Taxable municipal bonds now make up nearly 30% of issuance since the onslaught of the product began in mid-2019. That figure is higher if corporate CUSIPs are included. If BABs are eliminated from the taxable total in 2009-2010 and market share in those years, the 2020 figures are the highest on record, with 2021 coming in slightly below last year’s pace.
Even with an overall increase in taxable and tax-exempt volume in the past year and half, investors are clamoring for more municipal bonds because new-money paper is scarce relative to other years and cannot meet demand from redemptions.
Direct-pay bonds would be another taxable tool for issuers to expand their investor base further via international investors and insurance companies, among others.

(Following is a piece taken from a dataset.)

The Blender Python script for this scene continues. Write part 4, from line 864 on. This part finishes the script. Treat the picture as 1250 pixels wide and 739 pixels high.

How likely a direct-pay bond program could make it through negotiations and into actual law in Washington is still highly uncertain. What is certain is that some form of infrastructure bill is must-pass legislation because federal-aid highway funding is set to expire in October.
Democrats, who control both chambers of Congress, are pursuing a two-pronged infrastructure approach that includes a bipartisan compromise package focused on surface transportation funding and a more sweeping Democrats-only agenda expected to be passed via the budget resolution process to prevent Republicans from blocking it with a filibuster.
The bipartisan bill is continuing to be hammered out. Senate Majority Leader Chuck Schumer, D-N.Y., held a procedural vote Wednesday on a “shell” bill as a way to formally agree to begin debating the measure, but it lacked enough support to pass.
Adding to the uncertainty is the potential for inclusion of tax-exempt advanced refundings in an infrastructure package.
State and local groups have made reinstatement of the product, eliminated by the 2017 Trump tax overhaul, a top legislative priority. Muni advocates are hopeful one of the infrastructure bills eventually passed will include the reinstatement, and that goal has the stated support of Rep. Richard Neal, the Massachusetts Democrat who chairs the tax-writing House Ways and Means Committee and has been one of the strongest advocates for the municipal market over his years in Congress.
If advanced refundings are revived, it is likely that tax-exempt deals would replace at least some of the taxable refunding volume. Taxable direct-pay bonds would still take up a hefty portion of overall debt simply because of the promise of direct subsidies from the federal government.
But how would a direct-pay bond program — a permanent one without the possibility of sequestration — play out for the market going forward?
Supply outcomes in Morgan Stanley’s model “can vary substantially based on assumptions on coupon subsidy, issue size, relative level of net yield savings to the issuer, and eligible use of proceeds,” the strategists say.
Much is dependent on that subsidy rate. Morgan Stanley’s $880 billion figure over five years relies on a 35% rate, same as the BABs had in 2009-2010,
“The scenario, most consistent with our observation of the potential for taxable issuance to grow … results from both a healthy coupon subsidy and higher yield ratios,” they said. “While this is intuitive, given that higher subsidies and higher relative tax-exempt yields both decrease the relative cost to the municipality of issuing in taxable form, it is important to appreciate how sensitive the total supply output is to small changes in these factors.”
Their projections also rely on the structural market dynamics that have been present since the global financial crisis — less buyer diversity, elevated demand sensitivity to rates volatility, proclivity toward mutual fund outflow cycles — persisting, even as credit quality holds up.
Market-driven growth assumes lower subsidies but the factors above would persist in keeping muni/UST ratios elevated and direct-pay bonds would still be strong, exceeding $700 billion over 10 years in its model.
Lower ratios and lower subsidies would “suppress potential new taxables supply to a trickle,” less than $90 billion over five years, they said, noting that if a new direct-pay model began that way and was sustained, “a transition to a market defined by more institutional demand would be indefinitely delayed.”
“Our core conclusion is this: with a BABs program, the taxable market would grow into the dominant form of issuance, albeit slowly at some times and quickly at others,” the report said. “Our model output shows that more generous subsidies and higher yield ratios (i.e., relative tax-exempt to taxable yields) drive a sharp increase in expected taxable supply.”
Of course, an actual law needs to be passed for any of these scenarios to play out.
Schumer said on Thursday he remains committed to both infrastructure approaches.
“My colleagues on both sides should be assured: as majority leader, I have every intention of passing both major infrastructure packages — the bipartisan infrastructure framework and a budget resolution with reconciliation instructions — before we leave for the August recess,” Schumer said. “I laid out that precise schedule both publicly and privately and I intend to stick with it.”